Becoming the first African-American to earn a doctorate from Texas A&M University was no easy task for James E. Johnson.
In fact, he says he was turned away numerous times because of segregation. Johnson died at the age of 91 on Oct. 6, according to his family.
He grew up and attended school in Rockdale and was accepted into Prairie View A&M in 1944, where he earned a bachelor’s degree in education. During that time, he was drafted into the Armed Forces and performed police duties in the Army until he was honorably discharged in 1948. He returned to Prairie View in 1948 after his discharge and finished his bachelor’s degree.

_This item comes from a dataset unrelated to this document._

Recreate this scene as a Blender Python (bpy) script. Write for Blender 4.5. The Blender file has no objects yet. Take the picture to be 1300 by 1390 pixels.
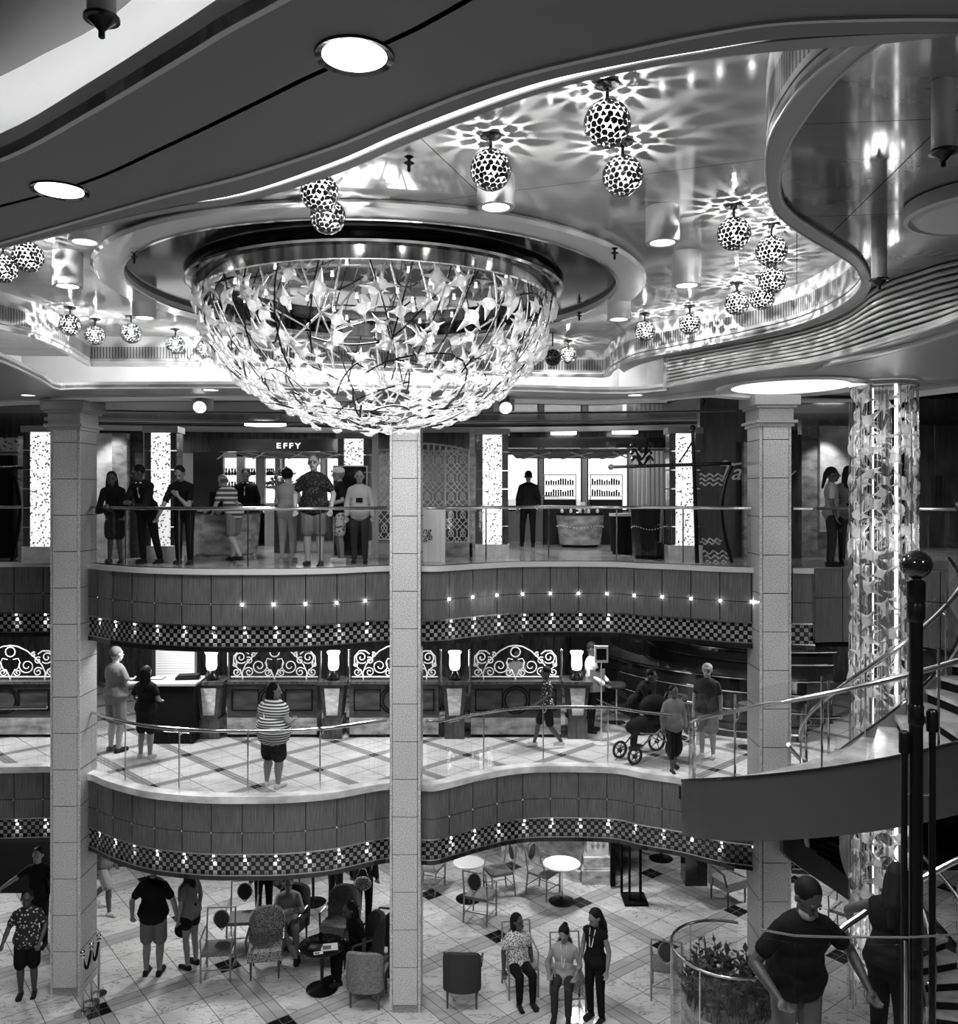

Between teaching vocational agriculture for Bryan ISD, raising a family alongside his wife Katie Francis Thomas and working his farmland, he found time to earn a master’s degree from Prairie View in 1962.
Johnson said in a 2013 interview archived by the Baylor University Institute for Oral History that he had applied to Texas A&M in College Station multiple times from the 1940s through the 1960s, but was turned away because of segregation.
Johnson applied again and was finally admitted at Texas A&M after the school was integrated and earned his doctorate in education in 1967.
He returned to Prairie View in 1968 to join the Prairie View A&M faculty and later transferred to Texas Southern University in Houston, where he retired.